今回は、コンプレッサーで最後に処理される、アウトプットについて説明します。
目次
この工程こそが肝
コンプレッサーの役割は、音量を上げることでした。
普通に音量を上げると、音が大きいところが限界音量に達するので、大きいところを圧縮して限界音量までの間に余裕を作り、全体を上げる、でしたね。
アウトプットは、まさにこの最後の工程です。
余裕が出た分だけ上げる。
では、どのくらい上げればよいのか、ということになります。
アウトプット音量はどのくらい?
この音量に正解はありません。
ただ、あえて言えば、程よく上げる、といったところです。
そして、時々聞く勘違いが、上げれば上げるほどよい、というものです。
音量を上げるために使うコンプレッサーだから、上げれば上げるほどよいのでは?と思うかもしれませんが、違います。
コンプレッサーのアウトプットと音量
本来、音量はそのトラックの音量(フェーダー)で設定します。
コンプレッサーのアウトプットは、その前の段階の話です。
これを順を追って説明すると、フェーダーで音量を調節しやすいように、コンプレッサーをかける、となります。
つまり、コンプレッサーは、フェーダーで音量を調節しやすくするためにかける、とも言えるのです。
いままで散々「音量を上げるために」と言ってきたのに!と思うかもしれません。
しかし、これは矛盾していないのです。
最終的に上げたいのは、曲全体の音量
一般的な楽曲には、複数の音がなってます。
ボーカル、ギター、ベース、ドラム、ピアノetc,,,,
これらが同時になって音量となります。
全部が最大音量だと、わけがわからない音になりそうなのは想像つくと思います。
そこで、全トラックを同時にならしながら、フェーダーで各トラックの音量を調節します。
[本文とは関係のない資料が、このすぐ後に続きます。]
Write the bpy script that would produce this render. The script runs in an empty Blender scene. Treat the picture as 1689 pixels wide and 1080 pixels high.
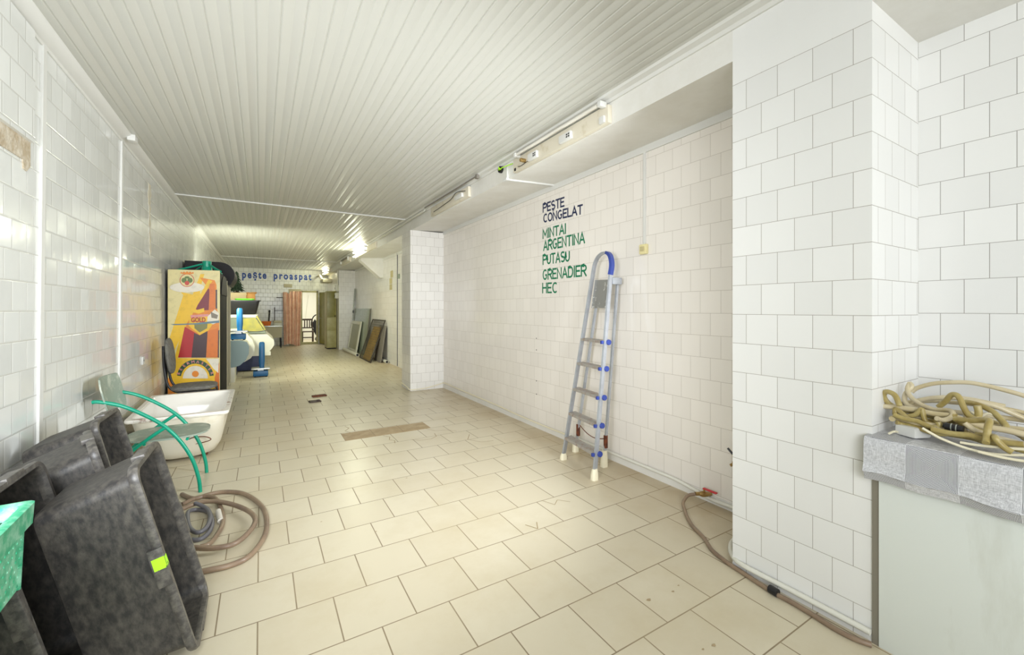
import bpy, bmesh, math, random
from mathutils import Vector, Matrix, Euler
random.seed(7)
PI = math.pi
SC = bpy.context.scene
COL = SC.collection

# ---------------------------------------------------------------- camera
cam_d = bpy.data.cameras.new('camera')
cam_d.sensor_fit = 'HORIZONTAL'; cam_d.sensor_width = 36.0
cam_d.lens = 36.0 * 689.0 / 1689.0
cam_d.shift_y = -30.0 / 1689.0
cam_d.clip_start = 0.02; cam_d.clip_end = 100
cam = bpy.data.objects.new('camera', cam_d); COL.objects.link(cam)
cam.location = (0, 0, 1.35)
YAW = math.atan(414.5 / 689.0)
cam.rotation_euler = (PI / 2, 0, -YAW)
SC.camera = cam

# ---------------------------------------------------------------- light
SC.view_settings.view_transform = 'Standard'
SC.view_settings.look = 'None'
SC.view_settings.gamma = 1.0
SC.view_settings.use_curve_mapping = False
SC.view_settings.exposure = 0.0
world = bpy.data.worlds.new('daylight'); SC.world = world
world.use_nodes = True
bg = world.node_tree.nodes['Background']
bg.inputs[0].default_value = (0.90, 0.96, 1.0, 1); bg.inputs[1].default_value = 0.25

def area(name, loc, rot, sx, sy, power, color):
    l = bpy.data.lights.new(name, 'AREA'); l.shape = 'RECTANGLE'
    l.size = sx; l.size_y = sy; l.energy = power; l.color = color
    o = bpy.data.objects.new(name, l); COL.objects.link(o)
    o.location = loc; o.rotation_euler = rot
    return o
def aim(o, d):
    o.rotation_euler = Vector(d).to_track_quat('-Z', 'Y').to_euler(); return o
# daylight: the shop windows on the street side (left, beside and behind the photographer) and at the front end
aim(area('street_daylight', (-5.2, -4.6, 2.1), (0, 0, 0), 5.0, 3.2, 270, (0.93, 0.96, 1.0)), (7.8, 9.1, -0.8))
area('front_window_daylight', (0.75, -6.9, 1.55), (PI / 2, 0, 0), 3.2, 2.3, 160, (0.90, 0.95, 1.0))
b_ = aim(area('left_fill_light', (-0.84, 0.5, 1.6), (0, 0, 0), 0.8, 1.3, 46, (0.92, 0.95, 1.0)), (0.44, 0.9, -0.01)); b_.data.spread = math.radians(115)  # added unseen fill panel, not a window; brightens the long wall
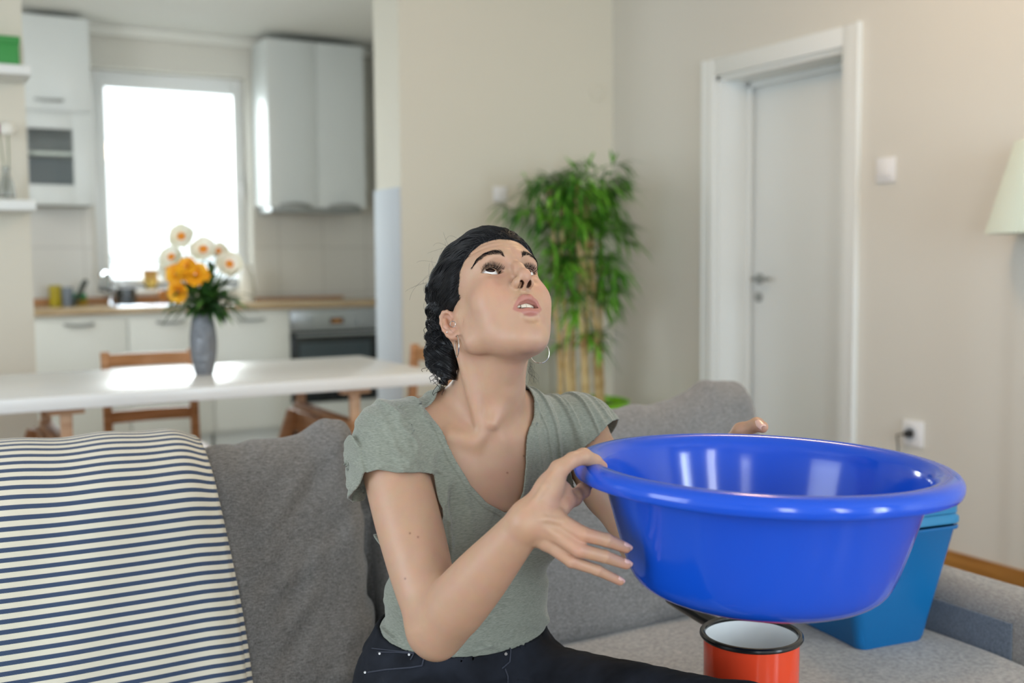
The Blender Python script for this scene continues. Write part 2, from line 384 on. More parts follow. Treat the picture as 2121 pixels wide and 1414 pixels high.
b = BM(); b.box(hz[0]-0.012, hz[0]+0.012, y0-0.035, y0-0.018, hz[2]-0.035, hz[2]+0.035, 0.004); b.box(hz[0]-0.009, hz[0]+0.009, y0-0.06, y0-0.045, hz[2]-0.11, hz[2]+0.01, 0.004); b.box(hz[0]-0.007, hz[0]+0.007, y0-0.05, y0-0.03, hz[2]-0.007, hz[2]+0.007)
b.build('window_handle', M_plast, w)
M_glass = bpy.data.materials.new('clear_glass'); M_glass.use_nodes = True; n, l = ND(M_glass); n.remove(n['Principled BSDF'])
tr = n.new('ShaderNodeBsdfTransparent'); gl = n.new('ShaderNodeBsdfGlossy'); gl.inputs['Roughness'].default_value = 0.02; mxs = n.new('ShaderNodeMixShader'); mxs.inputs[0].default_value = 0.06
tr.inputs[0].default_value = (0.97, 0.99, 0.98, 1)
l.new(tr.outputs[0], mxs.inputs[1]); l.new(gl.outputs[0], mxs.inputs[2]); l.new(mxs.outputs[0], n['Material Output'].inputs[0])
BM().box(g0, g1, y0+0.03, y0+0.036, gb, gt).build('pane', M_glass, w)
BM().box(WX0, WX1, YK-0.03, YK+0.14, WZ0-0.03, WZ0, 0.006).build('window_sill', M_whiteG, w)
# balcony rail outside the glass
b = BM()
for py in (531, 538, 545): zz = onY(350, py, YK+0.5)[2]; b.box(WX0-0.3, WX1+0.3, YK+0.48, YK+0.5, zz-0.009, zz+0.009)
for xx in (WX0-0.2, (WX0+WX1)/2+0.4, WX1+0.25): b.box(xx-0.015, xx+0.015, YK+0.478, YK+0.502, 0.0, onY(350, 529, YK+0.5)[2])
tag(b.build('balcony_railing', mat('grey_railing', 'AEB6BC', 0.5)), 'pale horizontal balcony rail seen outside through the kitchen window', 'railing')

# ------------------------------------------------------------------ kitchen units
M_unit = mat('matt_white_front', 'E6E9E4', 0.35); M_ugrey = mat('pale_grey_front', 'DBE0DF', 0.35)
def arc_handle(parent, cx, cz, y, wd, m=M_handle):
    pts = [(cx+wd*(t-0.5), y-0.012-0.022*math.sin(math.pi*t), cz-0.006*math.sin(math.pi*t)) for t in np.linspace(0, 1, 12)]
    BM().tube(pts, 0.009, 8).build('handle', m, parent)
xs = [-0.2, onY(71, 700, YC)[0], onY(265, 690, YC)[0], onY(440, 690, YC)[0], onY(601, 690, YC)[0]]
xs[1] = xs[2]-(xs[3]-xs[2])*1.12; xs[0] = xs[1]-0.6; xo = onY(783, 690, YC)[0]
labs = ['white base cabinet mostly hidden behind the wall with the shelves', 'white base cabinet nearest the left wall, under the yellow canister', 'white base cabinet in the middle, behind the wooden chair and vase', 'white base cabinet just left of the oven']
hx = [None, 163, 352, 520]
for i in range(4):
    if i == 0: continue
    a, c = xs[i], xs[i+1]; r = empty('base_cabinet', ((a+c)/2, YC+0.3, 0)); tag(r, labs[i], 'cabinet', 'white kitchen base cabinets')
    BM().box(a+0.001, c-0.001, YC+0.02, YK-0.02, 0.1, CZ-0.042).build('cabinet_body', M_unit, r)
    BM().box(a+0.01, c-0.01, YC+0.06, YK-0.03, 0.0, 0.1).build('plinth', M_ugrey, r)
    d = BM().box(a+0.003, c-0.003, YC, YC+0.02, 0.12, CZ-0.075, 0.002).build('door', M_unit, r)
    hp = onY(hx[i], 671-(hx[i]-163)*0.03, YC); arc_handle(d, hp[0], hp[2], YC, 0.17)
# worktop
M_top = noise_col(mat('light_oak_worktop', 'B59E7C', 0.22), 'A98F6C', 'C4AE8C', scale=(1.5, 14, 14), nscale=2.5)
tag(BM().box(xs[1]-0.2, 3.05, YC-0.025, YK-0.012, CZ-0.04, CZ, 0.004).build('worktop', M_top), 'light wood kitchen worktop running along the back wall under the window', 'worktop')
M_up = noise_col(mat('brown_upstand', 'A9774A', 0.4), '9E6B40', 'B98656', scale=(1.5, 14, 14), nscale=2.5)
z1 = onY(150, 617, YK-0.02)[2]
tag(BM().box(xs[1]-0.2, onY(350, 620, YK)[0], YK-0.03, YK-0.0125, CZ+0.0005, z1, 0.003).build('upstand', M_up), 'brown wooden upstand strip behind the worktop left of the flowers', 'upstand')
bx0, bx1 = onY(520, 615, YK-0.05), onY(711, 612, YK-0.05)
tag(BM().box(bx0[0], bx1[0], YK-0.06, YK-0.035, CZ+0.0005, bx1[2], 0.004).build('wooden_board', M_up), 'long brown wooden board leaning at the back of the worktop right of the window', 'board')
# oven
M_steel = mat('oven_steel', 'A9AFB4', 0.3, 0.85); M_ovg = mat('oven_black_glass', '1B2226', 0.1); M_ovi = mat('oven_window_glass', '39474E', 0.08)
ov = empty('oven', ((xs[4]+xo)/2, YC, 0)); tag(ov, 'built-in steel and black glass oven under the worktop', 'oven')
BM().box(xs[4]+0.003, xo+0.03, YC+0.02, YK-0.03, 0.1, CZ-0.042).build('oven_body', M_unit, ov)
zt_, zm = CZ-0.05, onY(690, 682, YC)[2]; zb = onY(690, 830, YC)[2]
pn = BM().box(xs[4]+0.004, xo, YC-0.005, YC+0.02, zm, zt_, 0.003).build('control_panel', M_steel, ov)
dp = onY(697, 664, YC); BM().box(dp[0]-0.05, dp[0]+0.05, YC-0.008, YC-0.003, dp[2]-0.02, dp[2]+0.02, 0.003).build('clock_display', mat('amber_display', '4A3418', 0.2), pn)
BM().box(dp[0]-0.03, dp[0]+0.03, YC-0.0095, YC-0.008, dp[2]-0.01, dp[2]+0.01, 0.001).build('display_digits', mat('amber_digits', 'B87824', 0.4), pn)
for kx in (643, 745):
    kp = onY(kx, 664, YC); BM().lathe([(0, 0), (0.022, 0), (0.019, 0.025), (0, 0.027)], (0, 0, 0), 24, Matrix.Translation((kp[0], YC-0.004, kp[2])) @ Matrix.Rotation(math.pi/2, 4, 'X')).build('knob', M_steel, pn)
dr = BM().box(xs[4]+0.004, xo, YC-0.008, YC+0.02, zb, zm-0.006, 0.003).build('oven_door', M_ovg, ov)
BM().box(xs[4]+0.06, xo-0.06, YC-0.0105, YC-0.0085, zb+0.07, zm-0.085, 0.001).build('oven_window', M_ovi, dr)
hz_ = onY(690, 692, YC-0.04)[2]
b = BM().tube([(xs[4]+0.03, YC-0.045, hz_), (xo-0.03, YC-0.045, hz_)], 0.01, 10); b.box(xs[4]+0.05, xs[4]+0.065, YC-0.045, YC-0.006, hz_-0.007, hz_+0.007); b.box(xo-0.065, xo-0.05, YC-0.045, YC-0.006, hz_-0.007, hz_+0.007)
b.build('handle', M_steel, dr)
BM().box(xs[4]+0.004, xo, YC, YC+0.02, 0.12, zb-0.006, 0.002).build('drawer_front', M_unit, ov)

# wall cabinets
YU = 7.24
def upper(name, x0, x1, z0, z1, label, m, doors, group='white kitchen wall cabinets'):
    r = empty(name, ((x0+x1)/2, (YU+YK)/2, z0)); tag(r, label, 'cabinet', group)
    BM().box(x0, x1, YU+0.02, YK-0.013, z0, z1, 0.002).build('cabinet_body', m, r)
    return r
a, c = onY(555, 300, YU)[0], onY(756, 300, YU)[0]; z0, z1 = onY(655, 426, YU)[2], onY(655, 88, YU)[2]; mid = onY(657, 300, YU)[0]
r = upper('wall_cabinet', a, c, z0, z1, 'tall two-door grey-white wall cabinet right of the window above the oven', M_ugrey, 2)
for (p, q, hxp) in ((a, mid, 611), (mid, c, 712)):
    d = BM().box(p+0.0015, q-0.0015, YU, YU+0.02, z0-0.012, z1, 0.002).build('door', M_ugrey, r)
    hp = onY(hxp, 417, YU); BM().tube([(hp[0]+0.11*(t-0.5)*2, YU-0.006-0.02*math.sin(math.pi*t), z0-0.005+0.014*math.sin(math.pi*t)) for t in np.linspace(0, 1, 12)], 0.012, 8).build('handle', M_handle, d)
tag(BM().box(a+0.02, c-0.02, YU+0.03, YK-0.013, z0-0.045, z0-0.003, 0.006).build('extractor_hood', mat('grey_hood', '9DA2A2', 0.35, 0.5)), 'slim grey extractor hood under the right wall cabinet', 'extractor hood')
a, c = onY(48, 130, YU)[0]-0.02, onY(187, 130, YU)[0]; zm1 = onY(120, 231, YU)[2]; zt1 = onY(120, 34, YU)[2]
r = upper('wall_cabinet', a, c, zm1+0.002, zt1, 'upper white wall cabinet with a bar handle left of the window', M_ugrey, 1)
d = BM().box(a+0.002, c-0.002, YU, YU+0.02, zm1+0.004, zt1, 0.002).build('door', M_ugrey, r); hp = onY(100, 207, YU); arc_handle(d, hp[0], hp[2], YU, 0.16)
z0 = onY(125, 424, YU)[2]
r = empty('glass_wall_cabinet', ((a+c)/2, (YU+YK)/2, z0)); tag(r, 'lower white wall cabinet with a glass door left of the window', 'cabinet', 'white kitchen wall cabinets')
t_ = 0.018; b = BM(); b.box(a, a+t_, YU+0.02, YK-0.013, z0, zm1); b.box(c-t_, c, YU+0.02, YK-0.013, z0, zm1); b.box(a, c, YU+0.02, YK-0.013, z0, z0+t_); b.box(a, c, YU+0.02, YK-0.013, zm1-t_, zm1); b.box(a, c, YK-0.03, YK-0.013, z0, zm1)
b.build('cabinet_body', mat('grey_cabinet_inside', '9CA3A0', 0.5), r)
gx0, gx1 = onY(58, 320, YU)[0], onY(152, 320, YU)[0]; gz0, gz1 = onY(105, 382, YU)[2], onY(105, 266, YU)[2]
b = BM(); b.box(a, gx0, YU, YU+0.02, z0, zm1, 0.002); b.box(gx1, c, YU, YU+0.02, z0, zm1, 0.002); b.box(gx0, gx1, YU, YU+0.02, z0, gz0, 0.002); b.box(gx0, gx1, YU, YU+0.02, gz1, zm1, 0.002)
d = b.build('door', M_ugrey, r); BM().box(gx0, gx1, YU+0.008, YU+0.012, gz0, gz1).build('pane', M_glass, d)
zs = onY(105, 319, YU+0.1)[2]; BM().box(a+t_, c-t_, YU+0.05, YK-0.03, zs-0.01, zs+0.01).build('shelf_board', M_unit, r)

# things on the worktop
yk = 7.42
def cz(px, py=620): return onY(px, py, yk)[0]
M_yel = mat('yellow_plastic', 'B3A21C', 0.4); M_grn = mat('green_sponge', '2E8A57', 0.8)
x = cz(115); wd = 0.036
r = empty('yellow_canister', (x, yk, CZ)); tag(r, 'yellow canister at the left end of the worktop', 'canister')
BM().lathe([(0, 0), (wd, 0), (wd+0.002, 0.01), (wd, 0.11), (0, 0.11)], (x, yk, CZ+0.001), 28).build('canister_body', M_yel, r)
BM().lathe([(0, 0), (wd+0.003, 0), (wd+0.003, 0.018), (wd-0.01, 0.024), (0, 0.024)], (x, yk, CZ+0.112), 28).build('lid', M_yel, r)
x = cz(136)+0.012
r = empty('utensil_jar', (x, yk-0.01, CZ)); tag(r, 'grey-blue utensil jar beside the yellow canister', 'jar')
BM().lathe([(0, 0), (0.03, 0), (0.034, 0.02), (0.034, 0.12), (0.031, 0.12), (0.03, 0.01), (0, 0.01)], (x, yk-0.01, CZ+0.001), 24).build('jar_body', mat('grey_blue_ceramic', '7C8794', 0.35), r)
tag(BM().tube([(x+0.035, yk-0.06, CZ+0.012), (x+0.06, yk-0.05, CZ+0.07), (x+0.1, yk-0.04, CZ+0.15), (x+0.112, yk-0.038, CZ+0.168)], [0.013, 0.015, 0.018, 0.012], 10).build('dark_spatula', mat('dark_green_handle', '2C352C', 0.5)), 'dark green utensil handle leaning out beside the grey jar', 'utensil')
x = cz(160); r = empty('sponge_stack', (x+0.01, yk, CZ)); tag(r, 'green and yellow dish sponge lying on the worktop', 'sponge')
BM().box(x-0.03, x+0.06, yk-0.02, yk+0.05, CZ+0.001, CZ+0.04, 0.006).build('yellow_foam', mat('ochre_foam', '9C7D1E', 0.9), r)
BM().box(x-0.02, x+0.055, yk-0.02, yk+0.05, CZ+0.041, CZ+0.08, 0.008).build('green_pad', M_grn, r)
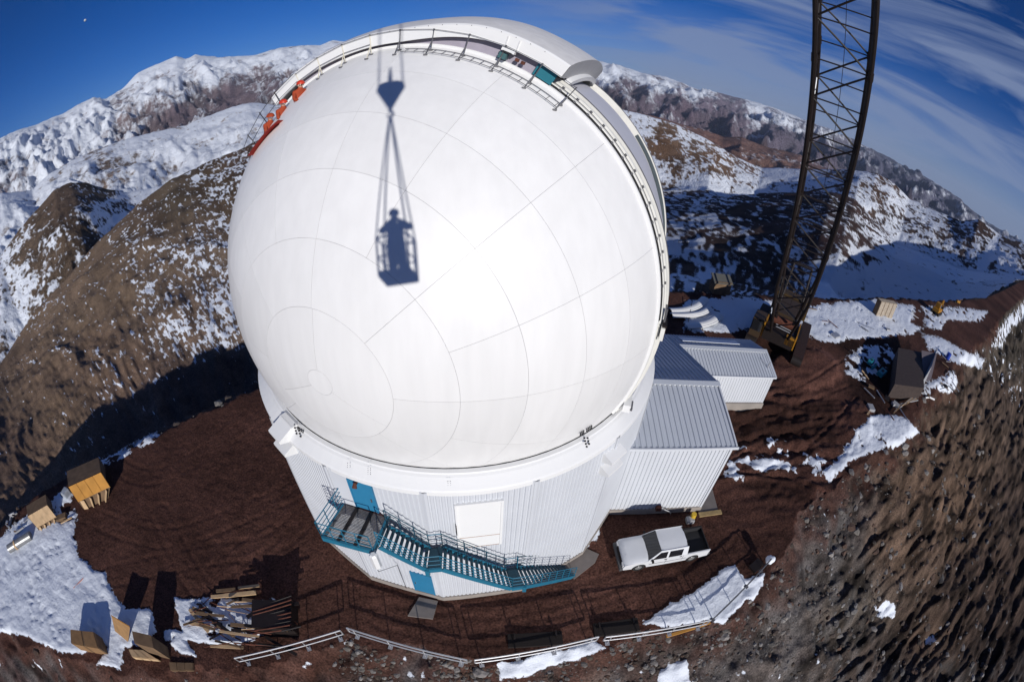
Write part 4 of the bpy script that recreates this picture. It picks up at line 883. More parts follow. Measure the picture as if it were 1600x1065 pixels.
# ================================================================== PEOPLE
def person(name,label,J,edges,rad,suit,extra=None,loc=(0,0,0),rz=0,helmet=red,boots=black,group=None):
    """J: joint name -> xyz (metres, person's own frame, +y ahead). One skinned body; helmet and such are children."""
    t=thing(name,label,'person',loc,rz,group)
    names=list(J);idx={n:i for i,n in enumerate(names)};V=[J[n] for n in names];E_=[(idx[a],idx[b]) for a,b in edges];Rd=[rad[n] for n in names]
    # five short fingers and a side thumb on each hand
    for s in ('L','R'):
        h=Vector(J['hand'+s]);w=Vector(J['wrist'+s]);d=(h-w).normalized();side=d.cross(Vector((0,0,1)));side=side.normalized() if side.length>.1 else Vector((1,0,0))
        base=idx['hand'+s]
        for k,l_ in enumerate((.065,.075,.07,.055)):
            o=side*(k-1.5)*.021;V.append(tuple(h+o+d*.025));a=len(V)-1;Rd.append(.010);V.append(tuple(h+o+d*(.03+l_*.5)+Vector((0,0,-.01))));Rd.append(.009);V.append(tuple(h+o+d*(.03+l_*.85)+Vector((0,0,-.035))));Rd.append(.008)
            E_+=[(base,a),(a,a+1),(a+1,a+2)]
        V.append(tuple(w+(h-w)*.4-side*.04));a=len(V)-1;Rd.append(.011);V.append(tuple(h-side*.055+d*.02));Rd.append(.010);E_+=[(idx['wrist'+s],a),(a,a+1)]
    me=bpy.data.meshes.new('body');me.from_pydata(V,E_,[]);ob=bpy.data.objects.new('tmp',me);COL.objects.link(ob)
    sk=ob.modifiers.new('s','SKIN');sk.use_smooth_shade=True;ob.modifiers.new('u','SUBSURF').levels=1
    for i,r in enumerate(Rd): me.skin_vertices[0].data[i].radius=(r,r)
    me.skin_vertices[0].data[idx['pelvis']].use_root=True
    dg=bpy.context.evaluated_depsgraph_get();new=bpy.data.meshes.new_from_object(ob.evaluated_get(dg));bpy.data.objects.remove(ob);new.name='body'
    new.materials.clear()
    for m_ in (suit,skinm,boots): new.materials.append(m_)
    hd=Vector(J['head']);nk=Vector(J['neck'])
    for p in new.polygons:
        c=p.center;p.use_smooth=True
        if (c-hd).length<.17 and c.z>nk.z+.03: p.material_index=1
        elif min((c-Vector(J['foot'+s])).length for s in 'LR')<.15: p.material_index=2
        elif min((c-Vector(J['hand'+s])).length for s in 'LR')<.11: p.material_index=2
    b=link('body',new,t)
    bm=bmesh.new();bmesh.ops.create_uvsphere(bm,u_segments=20,v_segments=12,radius=.135)
    for v in bm.verts:
        v.co.y*=1.12;v.co.z*=.95
    bmesh.ops.bisect_plane(bm,geom=bm.verts[:]+bm.edges[:]+bm.faces[:],plane_co=(0,0,-.01),plane_no=(0,0,1),clear_inner=True)
    hm=bpy.data.meshes.new('helmet');bm.to_mesh(hm);bm.free();hm.materials.append(helmet);hm.shade_smooth();o=link('helmet',hm,t,loc=tuple(hd+Vector((0,0,.035))))
    # face: nose, eyes, mouth, ears on the +y side
    f=MB()
    f.tube([hd+Vector((0,.095,.02)),hd+Vector((0,.125,-.02))],[.008,.014],6);f.build('nose',skinm,t)
    for s in (-1,1):
        MB().box(hd+Vector((s*.035,.098,.015)),(.022,.01,.01)).build('eye',black,t);MB().tube([hd+Vector((s*.085,0,.02)),hd+Vector((s*.095,0,-.03))],.015,6).build('ear',skinm,t)
    MB().box(hd+Vector((0,.098,-.05)),(.04,.008,.008)).build('mouth',mat('lips',(.3,.1,.08),.6),t)
    return t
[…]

このとき、一つのトラックの音量が曲全体を通してばらつきがありすぎると、フェーダーで音量を決定できないのです。
そして、何度も言うように音量には上限があるんで、各トラックが同時になったときの最大音量が上限ギリギリになるまでしか音量を上げられない、ということになります。
これを防ぐために、各トラックにコンプレッサーをかけ、程よい音量に整えて置くのです。
すると、トラックごとの音量を調節しやすいのです。
あとがき
実際には、フェーダーにオートメションという操作を加えて、さらに音量をあげる工夫をします。
現代の音楽が、いかに音量を稼ぐために工夫されているか、ミックスの工程をみたらわかります。